Open this book and step into America's court system! What's it like to be a judge? A prosecutor? A defense attorney? With Neubauer's best-selling book, you'll find out! This fascinating and well-researched text gives you the sense of being in the courthouse-of what it is like to work in and be a part of the system. This concept of the courthouse "players" illustrates each person's important role in bringing a case through the court process. Throughout the text, Neubauer highlights not only the pivotal role of the criminal courts within the criminal justice system but also the court's importance and impact on society as a whole.
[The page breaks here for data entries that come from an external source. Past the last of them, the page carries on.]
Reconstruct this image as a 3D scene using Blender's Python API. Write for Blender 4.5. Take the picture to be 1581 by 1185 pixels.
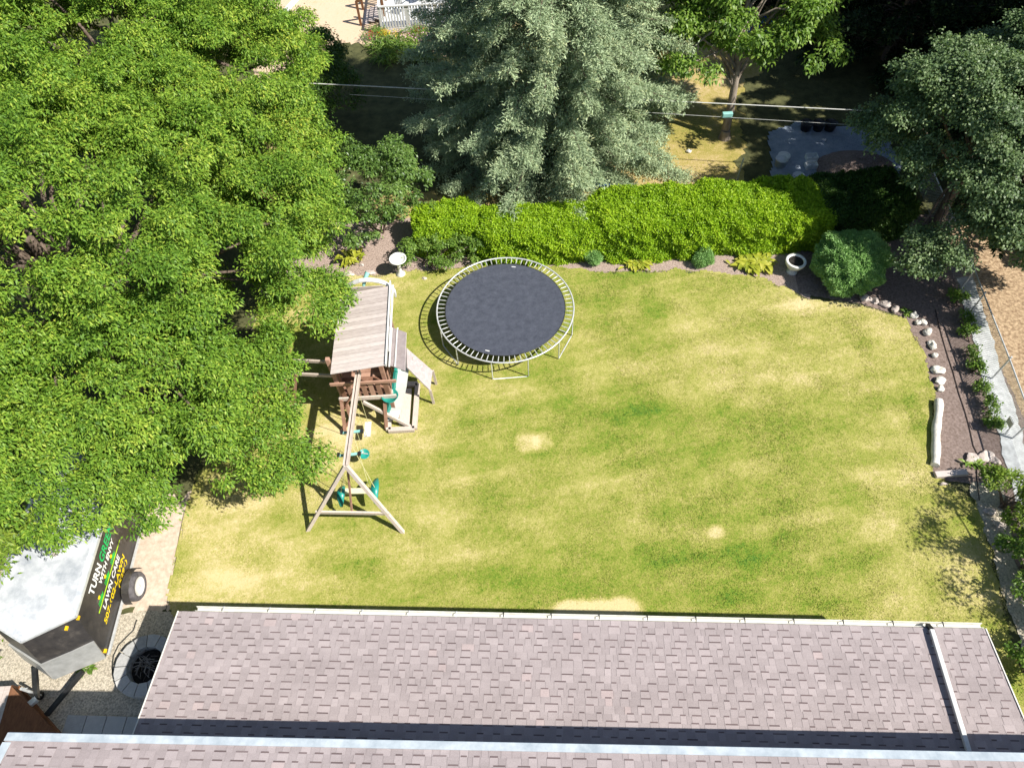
import bpy, math
import numpy as np
from mathutils import Vector, Matrix
R_ = math.radians
for o in list(bpy.data.objects): bpy.data.objects.remove(o)
scene = bpy.context.scene
col = scene.collection

# ---------------------------------------------------------------- camera
FPX, CX, CY, CAMH = 1096.0, 790.5, 592.5, 17.5          # drone camera, pixel focal length of the photograph
_d = np.array([45.0, -753.0, -FPX]); _d /= np.linalg.norm(_d)
_up = -_d
_fw = np.array([0, 0, -1.0]); _y = _fw - _up*_fw.dot(_up); _y /= np.linalg.norm(_y)
_x = np.cross(_y, _up)
CR = np.array([_x, _y, _up])
def at(px, py, z=0.0):
    v = CR @ np.array([px-CX, -(py-CY), -FPX]); t = (z-CAMH)/v[2]
    return Vector((v[0]*t, v[1]*t, z))
cam_data = bpy.data.cameras.new('camera'); cam = bpy.data.objects.new('camera', cam_data); col.objects.link(cam)
cam_data.sensor_width = 36.0; cam_data.lens = 36.0*FPX/1581.0
cam_data.clip_start = 0.1; cam_data.clip_end = 500
M4 = Matrix(CR.tolist()).to_4x4(); M4.translation = Vector((0, 0, CAMH)); cam.matrix_world = M4
scene.camera = cam

# ---------------------------------------------------------------- light
SUNV = Vector((0.77, -0.40, 1.0)).normalized()
elev = math.asin(SUNV.z); az = math.atan2(SUNV.x, SUNV.y)
w = bpy.data.worlds.new('World'); scene.world = w; w.use_nodes = True
nt = w.node_tree; bg = nt.nodes['Background']
sky = nt.nodes.new('ShaderNodeTexSky'); sky.sky_type = 'NISHITA'; sky.sun_disc = False
sky.sun_elevation = elev; sky.sun_rotation = az; sky.air_density = 1.0; sky.dust_density = 0.6
nt.links.new(sky.outputs[0], bg.inputs[0]); bg.inputs[1].default_value = 0.078
sd = bpy.data.lights.new('sun', 'SUN'); sd.energy = 5.0; sd.angle = R_(0.53); sd.color = (1.0, 0.955, 0.88)
sun = bpy.data.objects.new('sun', sd); col.objects.link(sun)
sun.rotation_euler = SUNV.to_track_quat('Z', 'Y').to_euler()
scene.view_settings.view_transform = 'Standard'; scene.view_settings.look = 'None'
scene.view_settings.exposure = 0.70; scene.view_settings.gamma = 1.0
scene.render.engine = 'CYCLES'
scene.cycles.max_bounces = 8; scene.cycles.diffuse_bounces = 3; scene.cycles.transparent_max_bounces = 8

# ---------------------------------------------------------------- helpers
WL = {}
def wloc(o): return WL.get(o.name, Vector((0, 0, 0)))
def tag(o, label=None, cat=None, group=None, kind=None):
    if label: o['label'] = label
    if cat: o['category'] = cat
    if group: o['group'] = group
    if kind: o['kind'] = kind
    return o
def thing(name, label, cat, loc, group=None):
    o = bpy.data.objects.new(name, None); col.objects.link(o)
    o.location = loc; WL[o.name] = Vector(loc); o.empty_display_size = 0.2
    return tag(o, label, cat, group)
def link_mesh(name, me, mat, parent=None, origin=None):
    o = bpy.data.objects.new(name, me); col.objects.link(o)
    me.materials.append(mat)
    org = Vector(origin) if origin is not None else (wloc(parent) if parent else Vector((0, 0, 0)))
    WL[o.name] = org
    if parent: o.parent = parent; o.location = org - wloc(parent)
    else: o.location = org
    return o
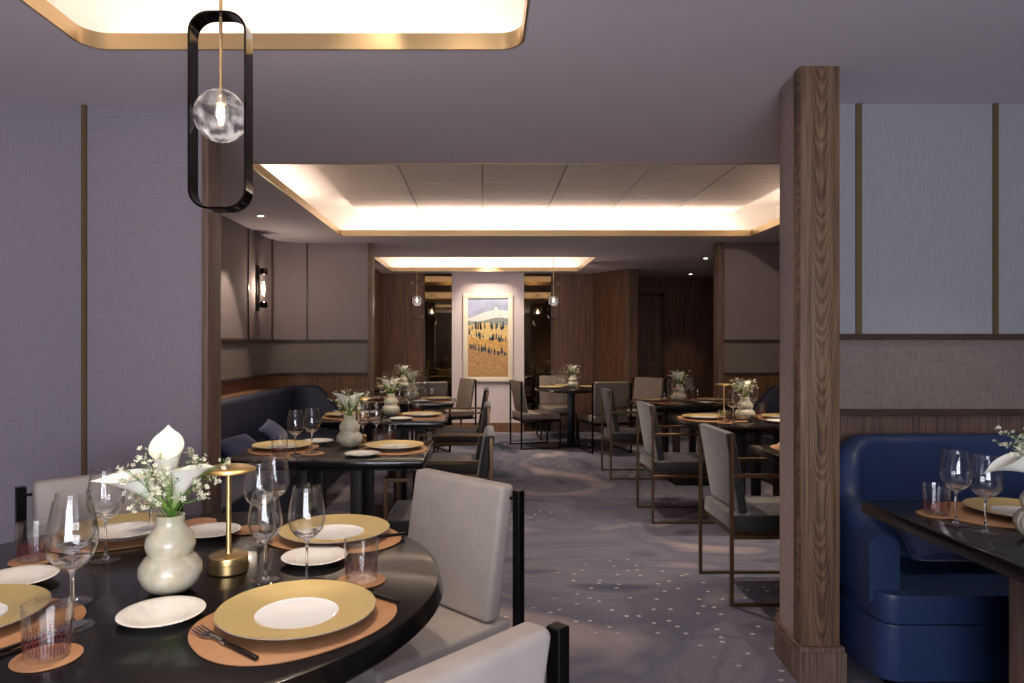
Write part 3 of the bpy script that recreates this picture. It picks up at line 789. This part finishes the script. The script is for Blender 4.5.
def lay(tn, xc, yc, where):
    g = 'on the rectangular tables'
    for s in (1, -1):
        side = ('aisle side' if (s == 1) == (tn == 'L') else ('banquette side' if tn == 'L' else 'wall side'))
        pl = '%s of %s' % (side, where)
        X = lambda d: xc+s*d
        Y = lambda d: yc+s*d
        inst(PM, (X(.298), Y(.0), Z0), PI/2 if s > 0 else -PI/2, 'tan leather placemat, %s' % pl, 'placemat', 'tan placemats '+g)
        inst(CH, (X(.298), Y(.0), MZ), 0, 'gold-rimmed charger plate, %s' % pl, 'plate', 'gold chargers '+g)
        inst(BR, (X(.165), Y(-.225), Z0), 0, 'small white bread plate, %s' % pl, 'plate', 'bread plates '+g)
        inst(CO, (X(.235), Y(.262), Z0), 0, 'round tan coaster under tumbler, %s' % pl, 'coaster', 'coasters '+g)
        inst(TU, (X(.235), Y(.262), MZ), 0, 'short tumbler with red lines, %s' % pl, 'glass', 'tumblers '+g)
        inst(CO, (X(.10), Y(.165), Z0), 0, 'round tan coaster under wine glass, %s' % pl, 'coaster', 'coasters '+g, 1.1)
        inst(GL, (X(.10), Y(.165), MZ+.0003), 0, 'wine glass nearer the middle of table, %s' % pl, 'glass', 'wine glasses '+g)
        inst(GL, (X(.165), Y(.235), Z0), 0, 'wine glass nearer the table edge, %s' % pl, 'glass', 'wine glasses '+g)
    # forks and knives
for tn, T, xs in (('L', LT, LX), ('R', RT, RX)):
    for i, (y0, y1, n) in enumerate(T):
        xc = (xs[0]+xs[1])/2; yc = (y0+y1)/2
        pos = yc+(.03 if tn == 'L' else .09)
        
        where = '%s table %s' % (n, 'along the left banquette' if tn == 'L' else 'right of the aisle')
        if tn == 'R' and i == 0:
            pl = 'aisle side of '+where
            inst(PM, (1.72, 3.58, Z0), -PI/2, 'tan leather placemat, %s' % pl, 'placemat', 'tan placemats on the rectangular tables')
            inst(CH, (1.715, 3.58, MZ), 0, 'gold-rimmed charger plate, %s' % pl, 'plate', 'gold chargers on the rectangular tables')
            continue
        lay(tn, xc, pos, where)
        bx = xc+(.045 if tn == 'L' else .0); by = yc+(.10 if tn == 'L' else .02)
        if tn == 'R': bx = {1: 1.925, 2: 1.93}[i]; by = {1: 5.02, 2: 6.72}[i]
        bouquet(bx, by, where, rz=i*1.1)
        lx = xc+(.05 if tn == 'L' else -.02); ly = y1-.085
        if tn == 'R' and i == 1: lx, ly = 1.87, 5.30
        if tn == 'L' and i == 0: lx, ly = -.705, 3.87
        inst(LA, (lx, ly, Z0), 0, 'slim brass table lamp on %s' % where, 'lamp', 'slim brass table lamps')

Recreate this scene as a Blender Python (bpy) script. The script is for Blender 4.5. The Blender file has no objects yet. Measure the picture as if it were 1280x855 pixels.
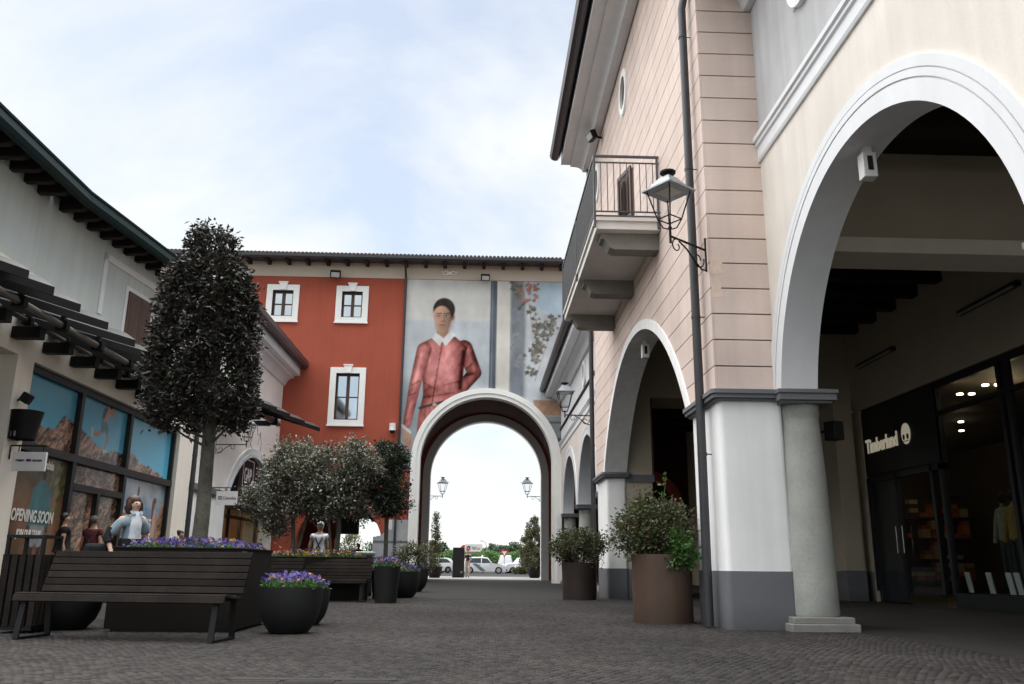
import bpy, bmesh, math, random
import numpy as np
from math import sin, cos, pi, radians, sqrt, atan2
from mathutils import Matrix, Vector
random.seed(7); RNG = np.random.default_rng(11)
S = bpy.context.scene
COL = S.collection

# ------------------------------------------------------------------ camera
cam_d = bpy.data.cameras.new('camera'); cam = bpy.data.objects.new('camera', cam_d); COL.objects.link(cam)
cam_d.sensor_width = 36.0; cam_d.lens = 29.8125; cam_d.clip_start = 0.1; cam_d.clip_end = 6000
cam.matrix_world = Matrix(((0.99927147, -0.01876775, -0.03323105, 0.0),
                           (-0.03691961, -0.25479091, -0.96629112, 0.0),
                           (0.00966814, 0.96681403, -0.25529819, 0.75),
                           (0, 0, 0, 1)))
cam_d.dof.use_dof = False
S.camera = cam

# ------------------------------------------------------------------ sky, sun, exposure
CLOUD = 0.53
SUN_EL, SUN_DIR = radians(62), Vector((0.80, -0.35, 0)).normalized()     # light travels towards SUN_DIR
w = bpy.data.worlds.new('World'); S.world = w; w.use_nodes = True
nt = w.node_tree; nt.nodes.clear()
def N(t, kind, **kw):
    n = t.nodes.new(kind)
    for k, v in kw.items(): setattr(n, k, v)
    return n
out = N(nt, 'ShaderNodeOutputWorld'); sky = N(nt, 'ShaderNodeTexSky', sky_type='NISHITA')
sky.sun_disc = False; sky.sun_elevation = SUN_EL; sky.sun_rotation = atan2(-SUN_DIR.x, -SUN_DIR.y)
sky.air_density = 1.0; sky.dust_density = 0.2; sky.ozone_density = 1.0
bg1 = N(nt, 'ShaderNodeBackground'); bg1.inputs[1].default_value = 0.10
bg2 = N(nt, 'ShaderNodeBackground'); bg2.inputs[0].default_value = (0.955, 0.985, 1.0, 1); bg2.inputs[1].default_value = 0.86
tc = N(nt, 'ShaderNodeTexCoord'); sep = N(nt, 'ShaderNodeSeparateXYZ')
nt.links.new(tc.outputs['Generated'], sep.inputs[0])
zz = N(nt, 'ShaderNodeMath', operation='ADD'); nt.links.new(sep.outputs[2], zz.inputs[0]); zz.inputs[1].default_value = 0.35
zc = N(nt, 'ShaderNodeMath', operation='MAXIMUM'); nt.links.new(zz.outputs[0], zc.inputs[0]); zc.inputs[1].default_value = 0.2
dx = N(nt, 'ShaderNodeMath', operation='DIVIDE'); dy = N(nt, 'ShaderNodeMath', operation='DIVIDE')
nt.links.new(sep.outputs[0], dx.inputs[0]); nt.links.new(zc.outputs[0], dx.inputs[1])
nt.links.new(sep.outputs[1], dy.inputs[0]); nt.links.new(zc.outputs[0], dy.inputs[1])
cmb = N(nt, 'ShaderNodeCombineXYZ'); nt.links.new(dx.outputs[0], cmb.inputs[0]); nt.links.new(dy.outputs[0], cmb.inputs[1])
cmb.inputs[2].default_value = 5.2
n1 = N(nt, 'ShaderNodeTexNoise'); n1.inputs['Scale'].default_value = 1.7; n1.inputs['Detail'].default_value = 7; n1.inputs['Roughness'].default_value = 0.55
n1.inputs['Distortion'].default_value = 0.4
nt.links.new(cmb.outputs[0], n1.inputs['Vector'])
rp = N(nt, 'ShaderNodeValToRGB'); nt.links.new(n1.outputs[0], rp.inputs[0])
rp.color_ramp.elements[0].position = 0.40; rp.color_ramp.elements[0].color = (0.52, 0.52, 0.52, 1)
rp.color_ramp.elements[1].position = 0.60; rp.color_ramp.elements[1].color = (1, 1, 1, 1)
mx = N(nt, 'ShaderNodeMixShader'); nt.links.new(rp.outputs[0], mx.inputs[0])
nt.links.new(sky.outputs[0], bg1.inputs[0]); nt.links.new(bg1.outputs[0], mx.inputs[1]); nt.links.new(bg2.outputs[0], mx.inputs[2])
zg = N(nt, 'ShaderNodeMapRange', interpolation_type='SMOOTHSTEP'); nt.links.new(sep.outputs[2], zg.inputs[0])      # overcast: extra zenith brightness, added above the view to light the walls
zg.inputs[1].default_value = 0.60; zg.inputs[2].default_value = 1.0; zg.inputs[3].default_value = CLOUD; zg.inputs[4].default_value = CLOUD * 6.0
nt.links.new(zg.outputs[0], bg2.inputs[1])
nt.links.new(mx.outputs[0], out.inputs[0])

sd = bpy.data.lights.new('sun', 'SUN'); sd.energy = 2.2; sd.angle = radians(110); sd.color = (1.0, 0.955, 0.90)
sun = bpy.data.objects.new('sun', sd); COL.objects.link(sun); sun.location = (-20, -10, 40)
sdir = Vector((SUN_DIR.x * cos(SUN_EL), SUN_DIR.y * cos(SUN_EL), -sin(SUN_EL)))
sun.rotation_euler = sdir.to_track_quat('-Z', 'Y').to_euler()
S.view_settings.view_transform = 'Standard'; S.view_settings.look = 'None'; S.view_settings.exposure = 0.98; S.view_settings.gamma = 1.0

# ------------------------------------------------------------------ materials
def mat(name, col, rough=0.8, var=0.10, scale=1.5, fine=0.06, bump=0.15, bscale=60, metal=0.0, spec=0.35, streak=0.0, island=0.0, emit=0.0, objrand=0.0, grime=0.0):
    m = bpy.data.materials.new(name); m.use_nodes = True; t = m.node_tree; p = t.nodes['Principled BSDF']
    p.inputs['Roughness'].default_value = rough; p.inputs['Metallic'].default_value = metal
    p.inputs['Specular IOR Level'].default_value = spec
    geo = N(t, 'ShaderNodeNewGeometry')
    def mul(src, other):
        k = N(t, 'ShaderNodeMath', operation='MULTIPLY'); t.links.new(src, k.inputs[0])
        if isinstance(other, float): k.inputs[1].default_value = other
        else: t.links.new(other, k.inputs[1])
        return k.outputs[0]
    def rng(src, amt, lo=0.3, hi=0.7):
        r = N(t, 'ShaderNodeMapRange'); t.links.new(src, r.inputs[0]); r.inputs[1].default_value = lo; r.inputs[2].default_value = hi
        r.inputs[3].default_value = 1 - amt; r.inputs[4].default_value = 1 + amt; return r.outputs[0]
    a = N(t, 'ShaderNodeTexNoise'); a.inputs['Scale'].default_value = scale; a.inputs['Detail'].default_value = 5; t.links.new(geo.outputs['Position'], a.inputs['Vector'])
    f = rng(a.outputs[0], var)
    b = N(t, 'ShaderNodeTexNoise'); b.inputs['Scale'].default_value = bscale; b.inputs['Detail'].default_value = 3; t.links.new(geo.outputs['Position'], b.inputs['Vector'])
    f = mul(f, rng(b.outputs[0], fine))
    if streak:
        mp = N(t, 'ShaderNodeMapping'); mp.inputs['Scale'].default_value = (5, 5, 0.35); t.links.new(geo.outputs['Position'], mp.inputs['Vector'])
        c = N(t, 'ShaderNodeTexNoise'); c.inputs['Scale'].default_value = 1.0; c.inputs['Detail'].default_value = 6; t.links.new(mp.outputs[0], c.inputs['Vector'])
        f = mul(f, rng(c.outputs[0], streak))
    if grime:                                                     # splashed dirt, patchy, low on the thing
        sx = N(t, 'ShaderNodeSeparateXYZ'); t.links.new(geo.outputs['Position'], sx.inputs[0])
        ad = N(t, 'ShaderNodeMath', operation='MULTIPLY_ADD'); t.links.new(a.outputs[0], ad.inputs[0]); ad.inputs[1].default_value = -0.6; t.links.new(sx.outputs[2], ad.inputs[2])
        r = N(t, 'ShaderNodeMapRange'); t.links.new(ad.outputs[0], r.inputs[0]); r.inputs[1].default_value = -0.32; r.inputs[2].default_value = 0.05
        r.inputs[3].default_value = 1 - grime; r.inputs[4].default_value = 1.0; f = mul(f, r.outputs[0])
    if island:
        f = mul(f, rng(geo.outputs['Random Per Island'], island, 0, 1))
    if objrand:
        oi = N(t, 'ShaderNodeObjectInfo'); f = mul(f, rng(oi.outputs['Random'], objrand, 0, 1))
    mixn = N(t, 'ShaderNodeVectorMath', operation='SCALE'); mixn.inputs[0].default_value = col[:3]; t.links.new(f, mixn.inputs['Scale'])
    t.links.new(mixn.outputs[0], p.inputs['Base Color'])
    if bump:
        bn = N(t, 'ShaderNodeBump'); bn.inputs['Strength'].default_value = bump; bn.inputs['Distance'].default_value = 0.01
        t.links.new(b.outputs[0], bn.inputs['Height']); t.links.new(bn.outputs[0], p.inputs['Normal'])
    if emit:
        p.inputs['Emission Color'].default_value = (*col[:3], 1); p.inputs['Emission Strength'].default_value = emit
    return m
def leafmat(name, cols, rough=0.4, trans=0.25, spec=0.5):
    m = bpy.data.materials.new(name); m.use_nodes = True; t = m.node_tree; p = t.nodes['Principled BSDF']
    geo = N(t, 'ShaderNodeNewGeometry'); r = N(t, 'ShaderNodeValToRGB'); t.links.new(geo.outputs['Random Per Island'], r.inputs[0])
    e = r.color_ramp.elements; e[0].color = (*cols[0], 1); e[1].color = (*cols[-1], 1)
    for i, c in enumerate(cols[1:-1]):
        x = e.new((i + 1) / (len(cols) - 1)); x.color = (*c, 1)
    t.links.new(r.outputs[0], p.inputs['Base Color']); p.inputs['Roughness'].default_value = rough; p.inputs['Specular IOR Level'].default_value = spec
    if trans:
        tr = N(t, 'ShaderNodeBsdfTranslucent'); t.links.new(r.outputs[0], tr.inputs[0]); ms = N(t, 'ShaderNodeMixShader'); ms.inputs[0].default_value = trans
        t.links.new(p.outputs[0], ms.inputs[1]); t.links.new(tr.outputs[0], ms.inputs[2]); t.links.new(ms.outputs[0], t.nodes['Material Output'].inputs[0])
    return m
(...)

Usually, I don't review textbooks, but for the sake of the profs, I should probably clarify that it's not an average book. It's not a bad book. It's good. I gave it a lower rating because 1) I'm a senior and this is clearly for a freshman level course (in my opinion), 2) while it is very precise and has some interesting things like the way it follows one single case (and a semi-famous one at that), it contains far more info than you can fill the little criminal justice or criminological brain with in one semester. Well, if you intend to get all of that info in the book into the course at least. Lastly, it's bloody expensive for being a book that covers such basic material. I mean, come on, you as a prof could probably find enough chapters from various books and have it bound into a packet to buy for far less.
This isn't a bad textbook; the supplemental blurbs and features are interesting, but the material is fairly basic. Too basic, I thought, for the senior-level course for which this was assigned. I honestly didn't see much difference between this book and the introductory textbook I read for a lower-level course, apart from the fact that it only focuses on the court system, and only glosses over the law enforcement aspect that takes place before court proceedings.
This book is an excellent edition to every and any law library. It goes into great detail of law by the book and law in action. I learned more reading this textbook than i have in the last two years of studying law which is sad in a way.